Three of the four dorm-style rooms will house inmates, but the fourth room of the pod is being transformed into a multipurpose room that will include tables and office partitions for meetings, classes and interviews.
“We’re engaging people on these root-cause issues,” Tangen said.
He has already been connecting with agencies including the Clark County Department of Community Services, which works on issues such as chemical dependency and collaborates with other agencies on homelessness. Tangen has also been working with Goodwill, which has employment programs in place.
When brainstorming the program, the Clark County Sheriff’s Office consulted with staff at the Multnomah County Jail in Portland, which already has a re-entry program in place.
“It’s very much a nationwide trend leaning heavily toward re-entry,” Tangen said.
Chief Bishop describes the program as part of a cultural shift at the jail. The entire department was renamed from Custody to Corrections at the beginning of 2013.

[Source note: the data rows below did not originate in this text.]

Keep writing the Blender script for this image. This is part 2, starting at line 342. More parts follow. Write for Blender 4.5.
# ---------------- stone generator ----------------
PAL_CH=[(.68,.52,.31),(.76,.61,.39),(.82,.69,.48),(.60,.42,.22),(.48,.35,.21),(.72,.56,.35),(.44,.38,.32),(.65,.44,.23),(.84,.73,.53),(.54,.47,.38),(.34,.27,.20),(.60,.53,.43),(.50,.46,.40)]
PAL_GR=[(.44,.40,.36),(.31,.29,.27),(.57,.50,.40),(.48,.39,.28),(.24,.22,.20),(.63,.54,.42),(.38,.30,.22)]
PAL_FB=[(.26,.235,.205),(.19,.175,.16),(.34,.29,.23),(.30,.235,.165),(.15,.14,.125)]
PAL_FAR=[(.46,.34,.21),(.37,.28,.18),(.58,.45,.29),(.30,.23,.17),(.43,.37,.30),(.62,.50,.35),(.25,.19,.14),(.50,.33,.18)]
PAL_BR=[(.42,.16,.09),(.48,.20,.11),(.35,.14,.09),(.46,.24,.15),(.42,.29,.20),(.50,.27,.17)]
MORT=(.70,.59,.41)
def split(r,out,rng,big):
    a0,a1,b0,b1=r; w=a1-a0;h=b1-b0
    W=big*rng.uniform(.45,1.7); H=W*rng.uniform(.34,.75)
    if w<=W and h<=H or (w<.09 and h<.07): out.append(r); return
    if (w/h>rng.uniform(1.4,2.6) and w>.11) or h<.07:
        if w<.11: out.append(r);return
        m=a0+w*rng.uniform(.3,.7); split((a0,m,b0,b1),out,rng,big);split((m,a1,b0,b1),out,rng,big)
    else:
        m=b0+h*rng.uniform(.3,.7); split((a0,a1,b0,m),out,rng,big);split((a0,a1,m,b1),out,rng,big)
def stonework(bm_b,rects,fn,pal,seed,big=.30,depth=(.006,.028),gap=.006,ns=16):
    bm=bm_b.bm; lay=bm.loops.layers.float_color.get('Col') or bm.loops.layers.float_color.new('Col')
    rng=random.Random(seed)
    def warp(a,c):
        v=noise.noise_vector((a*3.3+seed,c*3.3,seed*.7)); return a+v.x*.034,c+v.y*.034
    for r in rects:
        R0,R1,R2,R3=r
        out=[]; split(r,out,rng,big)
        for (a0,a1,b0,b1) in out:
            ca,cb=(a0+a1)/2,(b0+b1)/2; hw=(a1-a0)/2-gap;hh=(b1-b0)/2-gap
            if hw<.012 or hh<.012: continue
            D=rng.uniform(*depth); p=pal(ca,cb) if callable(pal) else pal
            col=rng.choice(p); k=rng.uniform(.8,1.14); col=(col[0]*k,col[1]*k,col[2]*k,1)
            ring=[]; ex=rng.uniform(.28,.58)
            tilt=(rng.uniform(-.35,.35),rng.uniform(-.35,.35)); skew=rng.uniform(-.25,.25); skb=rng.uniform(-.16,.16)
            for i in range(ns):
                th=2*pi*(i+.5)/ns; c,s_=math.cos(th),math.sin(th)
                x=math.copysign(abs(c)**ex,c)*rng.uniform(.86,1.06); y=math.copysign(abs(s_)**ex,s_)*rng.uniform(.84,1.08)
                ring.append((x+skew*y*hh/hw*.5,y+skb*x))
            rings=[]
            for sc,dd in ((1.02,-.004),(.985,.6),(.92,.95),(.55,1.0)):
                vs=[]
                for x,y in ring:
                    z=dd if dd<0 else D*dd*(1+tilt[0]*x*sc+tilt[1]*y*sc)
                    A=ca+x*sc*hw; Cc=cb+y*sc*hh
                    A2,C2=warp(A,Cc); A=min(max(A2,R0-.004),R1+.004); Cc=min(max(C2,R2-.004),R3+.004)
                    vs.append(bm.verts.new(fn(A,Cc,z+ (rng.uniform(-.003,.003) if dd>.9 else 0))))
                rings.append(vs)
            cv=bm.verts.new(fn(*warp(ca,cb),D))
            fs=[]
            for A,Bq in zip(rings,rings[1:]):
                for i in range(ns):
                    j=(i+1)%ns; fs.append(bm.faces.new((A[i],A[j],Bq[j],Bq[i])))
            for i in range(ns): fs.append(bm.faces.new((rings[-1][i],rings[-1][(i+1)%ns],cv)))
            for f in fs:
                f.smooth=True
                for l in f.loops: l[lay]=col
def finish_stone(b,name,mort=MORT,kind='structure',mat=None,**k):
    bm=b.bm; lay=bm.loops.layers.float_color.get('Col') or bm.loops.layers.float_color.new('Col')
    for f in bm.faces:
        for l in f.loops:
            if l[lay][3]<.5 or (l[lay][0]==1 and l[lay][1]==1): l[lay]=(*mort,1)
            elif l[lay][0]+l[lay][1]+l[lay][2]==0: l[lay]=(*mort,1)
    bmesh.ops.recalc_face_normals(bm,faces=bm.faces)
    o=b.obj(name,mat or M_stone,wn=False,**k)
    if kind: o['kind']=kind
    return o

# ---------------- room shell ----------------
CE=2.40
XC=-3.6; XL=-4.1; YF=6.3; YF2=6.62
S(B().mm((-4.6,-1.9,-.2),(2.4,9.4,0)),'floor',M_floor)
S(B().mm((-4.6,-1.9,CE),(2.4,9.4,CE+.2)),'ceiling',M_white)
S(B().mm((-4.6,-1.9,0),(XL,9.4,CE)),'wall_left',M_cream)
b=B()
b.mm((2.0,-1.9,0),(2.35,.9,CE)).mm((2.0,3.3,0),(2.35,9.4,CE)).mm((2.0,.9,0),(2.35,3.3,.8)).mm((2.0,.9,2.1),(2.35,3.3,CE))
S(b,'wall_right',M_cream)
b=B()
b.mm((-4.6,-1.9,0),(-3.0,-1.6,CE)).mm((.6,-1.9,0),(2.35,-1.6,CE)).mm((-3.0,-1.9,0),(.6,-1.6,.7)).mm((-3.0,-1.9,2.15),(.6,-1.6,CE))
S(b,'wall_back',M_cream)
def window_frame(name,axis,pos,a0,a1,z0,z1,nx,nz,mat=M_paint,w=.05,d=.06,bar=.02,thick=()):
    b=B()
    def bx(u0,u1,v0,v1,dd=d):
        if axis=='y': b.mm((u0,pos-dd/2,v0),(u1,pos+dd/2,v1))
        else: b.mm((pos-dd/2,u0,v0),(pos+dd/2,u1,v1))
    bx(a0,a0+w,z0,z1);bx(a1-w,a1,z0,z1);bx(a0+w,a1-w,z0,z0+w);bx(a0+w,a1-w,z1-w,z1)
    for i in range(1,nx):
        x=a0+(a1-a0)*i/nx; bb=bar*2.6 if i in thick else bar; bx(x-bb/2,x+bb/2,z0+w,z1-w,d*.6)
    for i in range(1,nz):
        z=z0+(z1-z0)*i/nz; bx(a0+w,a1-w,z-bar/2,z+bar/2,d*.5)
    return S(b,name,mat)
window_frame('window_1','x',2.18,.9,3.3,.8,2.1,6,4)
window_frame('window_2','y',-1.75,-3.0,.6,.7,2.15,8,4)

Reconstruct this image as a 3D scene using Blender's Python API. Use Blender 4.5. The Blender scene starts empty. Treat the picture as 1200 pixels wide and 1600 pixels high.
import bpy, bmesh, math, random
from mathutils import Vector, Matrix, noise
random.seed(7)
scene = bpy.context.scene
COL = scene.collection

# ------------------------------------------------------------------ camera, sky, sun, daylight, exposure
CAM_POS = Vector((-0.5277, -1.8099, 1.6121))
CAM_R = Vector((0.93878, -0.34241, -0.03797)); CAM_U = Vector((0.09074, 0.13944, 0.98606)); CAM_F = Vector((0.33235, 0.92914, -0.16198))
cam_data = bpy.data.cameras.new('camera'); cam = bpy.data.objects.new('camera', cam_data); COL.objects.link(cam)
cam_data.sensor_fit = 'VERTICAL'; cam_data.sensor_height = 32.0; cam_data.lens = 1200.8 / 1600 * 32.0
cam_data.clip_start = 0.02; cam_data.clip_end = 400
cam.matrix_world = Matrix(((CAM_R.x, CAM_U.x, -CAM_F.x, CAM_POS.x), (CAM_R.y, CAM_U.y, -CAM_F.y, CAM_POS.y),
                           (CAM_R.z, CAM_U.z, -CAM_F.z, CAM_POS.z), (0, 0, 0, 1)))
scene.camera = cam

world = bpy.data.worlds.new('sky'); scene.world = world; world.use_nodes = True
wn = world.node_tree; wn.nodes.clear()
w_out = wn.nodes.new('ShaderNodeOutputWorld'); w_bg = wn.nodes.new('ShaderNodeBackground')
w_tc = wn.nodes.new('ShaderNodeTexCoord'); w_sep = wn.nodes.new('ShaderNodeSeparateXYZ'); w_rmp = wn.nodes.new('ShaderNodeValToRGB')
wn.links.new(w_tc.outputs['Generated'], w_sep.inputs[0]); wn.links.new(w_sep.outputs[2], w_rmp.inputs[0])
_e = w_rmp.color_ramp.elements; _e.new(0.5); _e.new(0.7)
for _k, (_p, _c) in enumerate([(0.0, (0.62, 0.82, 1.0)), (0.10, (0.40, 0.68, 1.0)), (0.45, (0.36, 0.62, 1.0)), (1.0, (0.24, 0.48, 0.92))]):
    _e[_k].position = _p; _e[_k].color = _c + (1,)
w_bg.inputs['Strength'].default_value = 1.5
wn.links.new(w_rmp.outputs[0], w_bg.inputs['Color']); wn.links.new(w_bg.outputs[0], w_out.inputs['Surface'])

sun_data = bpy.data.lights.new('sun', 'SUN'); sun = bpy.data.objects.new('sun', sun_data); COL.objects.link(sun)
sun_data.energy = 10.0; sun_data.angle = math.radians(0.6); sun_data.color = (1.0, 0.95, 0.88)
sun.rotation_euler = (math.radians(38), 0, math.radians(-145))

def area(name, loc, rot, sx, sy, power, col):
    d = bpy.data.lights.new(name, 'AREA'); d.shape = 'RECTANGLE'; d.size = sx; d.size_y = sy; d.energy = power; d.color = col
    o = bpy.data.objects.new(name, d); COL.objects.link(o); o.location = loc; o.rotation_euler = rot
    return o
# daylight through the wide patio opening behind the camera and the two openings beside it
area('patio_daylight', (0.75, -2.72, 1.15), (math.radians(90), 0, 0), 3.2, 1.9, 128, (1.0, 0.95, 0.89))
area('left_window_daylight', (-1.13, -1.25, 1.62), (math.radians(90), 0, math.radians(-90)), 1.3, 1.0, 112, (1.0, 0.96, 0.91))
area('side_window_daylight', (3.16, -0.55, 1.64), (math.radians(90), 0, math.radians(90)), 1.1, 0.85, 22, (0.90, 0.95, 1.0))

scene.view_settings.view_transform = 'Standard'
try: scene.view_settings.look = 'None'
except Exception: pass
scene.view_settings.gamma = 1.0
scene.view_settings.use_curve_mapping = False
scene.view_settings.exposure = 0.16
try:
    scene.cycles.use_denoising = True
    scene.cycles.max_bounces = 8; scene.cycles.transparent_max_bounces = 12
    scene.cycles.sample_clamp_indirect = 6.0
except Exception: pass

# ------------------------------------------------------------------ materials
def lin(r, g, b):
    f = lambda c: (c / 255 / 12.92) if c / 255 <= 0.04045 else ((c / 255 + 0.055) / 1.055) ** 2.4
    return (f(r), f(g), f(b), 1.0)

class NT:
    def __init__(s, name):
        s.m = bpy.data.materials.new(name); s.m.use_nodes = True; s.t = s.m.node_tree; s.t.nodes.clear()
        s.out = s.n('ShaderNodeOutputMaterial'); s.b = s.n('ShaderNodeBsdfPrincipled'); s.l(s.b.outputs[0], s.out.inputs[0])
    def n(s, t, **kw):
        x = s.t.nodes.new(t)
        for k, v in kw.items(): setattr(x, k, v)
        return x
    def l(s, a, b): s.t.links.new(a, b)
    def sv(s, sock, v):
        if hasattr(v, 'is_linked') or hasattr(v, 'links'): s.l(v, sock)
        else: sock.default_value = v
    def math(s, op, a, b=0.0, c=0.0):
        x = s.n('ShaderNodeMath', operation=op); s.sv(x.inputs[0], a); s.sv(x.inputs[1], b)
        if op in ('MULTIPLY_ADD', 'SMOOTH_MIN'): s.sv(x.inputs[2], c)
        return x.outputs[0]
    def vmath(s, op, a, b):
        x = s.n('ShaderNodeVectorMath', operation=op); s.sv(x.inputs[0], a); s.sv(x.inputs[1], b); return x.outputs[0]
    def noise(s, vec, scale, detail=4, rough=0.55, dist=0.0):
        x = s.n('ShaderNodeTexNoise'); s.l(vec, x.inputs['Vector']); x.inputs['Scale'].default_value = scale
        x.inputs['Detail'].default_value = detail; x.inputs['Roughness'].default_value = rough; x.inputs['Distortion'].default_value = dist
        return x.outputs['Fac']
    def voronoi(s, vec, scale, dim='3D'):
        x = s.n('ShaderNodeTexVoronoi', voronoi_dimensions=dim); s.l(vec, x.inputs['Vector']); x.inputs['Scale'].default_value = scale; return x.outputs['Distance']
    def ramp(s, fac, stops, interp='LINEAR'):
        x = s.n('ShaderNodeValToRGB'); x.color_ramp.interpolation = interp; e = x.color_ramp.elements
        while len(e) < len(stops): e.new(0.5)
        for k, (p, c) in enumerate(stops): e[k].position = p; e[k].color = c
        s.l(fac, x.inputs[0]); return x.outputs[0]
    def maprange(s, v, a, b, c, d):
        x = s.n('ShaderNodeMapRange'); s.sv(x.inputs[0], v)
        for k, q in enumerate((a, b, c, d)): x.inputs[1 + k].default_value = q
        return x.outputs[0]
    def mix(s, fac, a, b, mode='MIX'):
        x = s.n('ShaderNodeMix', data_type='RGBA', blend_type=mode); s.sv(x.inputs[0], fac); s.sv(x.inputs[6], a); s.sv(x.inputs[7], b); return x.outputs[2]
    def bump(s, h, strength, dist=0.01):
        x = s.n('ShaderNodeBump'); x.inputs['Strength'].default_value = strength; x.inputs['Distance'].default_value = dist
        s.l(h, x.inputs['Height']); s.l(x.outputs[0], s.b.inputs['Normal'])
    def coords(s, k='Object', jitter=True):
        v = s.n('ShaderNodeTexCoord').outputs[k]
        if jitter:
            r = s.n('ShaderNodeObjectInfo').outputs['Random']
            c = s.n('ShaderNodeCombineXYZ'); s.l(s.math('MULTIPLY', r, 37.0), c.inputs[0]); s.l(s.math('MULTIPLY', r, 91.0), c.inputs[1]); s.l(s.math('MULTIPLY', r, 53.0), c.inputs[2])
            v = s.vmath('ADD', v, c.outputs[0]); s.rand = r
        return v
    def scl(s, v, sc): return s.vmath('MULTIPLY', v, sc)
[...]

“The staff suggested some of the changes, it’s been a team effort,” Bishop said.
Having worked as a corrections deputy for 19 years, Schubach said she is excited about the shift and the Re-Entry Program.
“This is what we’ve been needing,” she said. “Inmates, those who are aware of it, they want to be part of the program. It is offering something to them that they didn’t have before — and that’s support.”
Looking ahead
Since her day with Shubach, Stewart has gone back to jail twice. After her first release, she was stopped by a Portland police officer and she told him about the warrant out for her arrest and that she had a meth pipe with her. The second time she was released, she relapsed within a few days. When she went to her regular meeting with her probation officer, she admitted her failure.
“If you keep your mouth shut, you can’t get help,” she said. “Methamphetamine, it’s my demon. It’s my dark cloud.”
Stewart said that she broke up with her boyfriend, who still uses drugs, and disassociated with drug users.
“I just had to do some things in my personal life before I could take the steps that (Schubach) had set up for me,” Stewart said. “Even though I failed, I finally took a big step for myself. … I had never asked for help before.”
She has slept under the Interstate 5 Bridge near the Marshall Community Center at night but has been looking into the various shelters. She sought housing from Grace Ministries and The Xchange but her application has not been completed.
After her most recent release on Nov. 14, she went to Giving Grace Ministries, another organization, and asked to help. Steve Young, who runs the daytime resource center for homeless people, told her she can volunteer, which she did for a few weeks, Young said.
A big motivator to stay sober is seeing her 9-year-old daughter — who lives with the girl’s dad. Another thing driving her, she said, is that she wants to set an example for other offenders who also struggle.
“I want to say: I finally did it,” Stewart said. “I want to be the example that everyone can look up to. … I want to see more people turn their life around like I’m starting to.”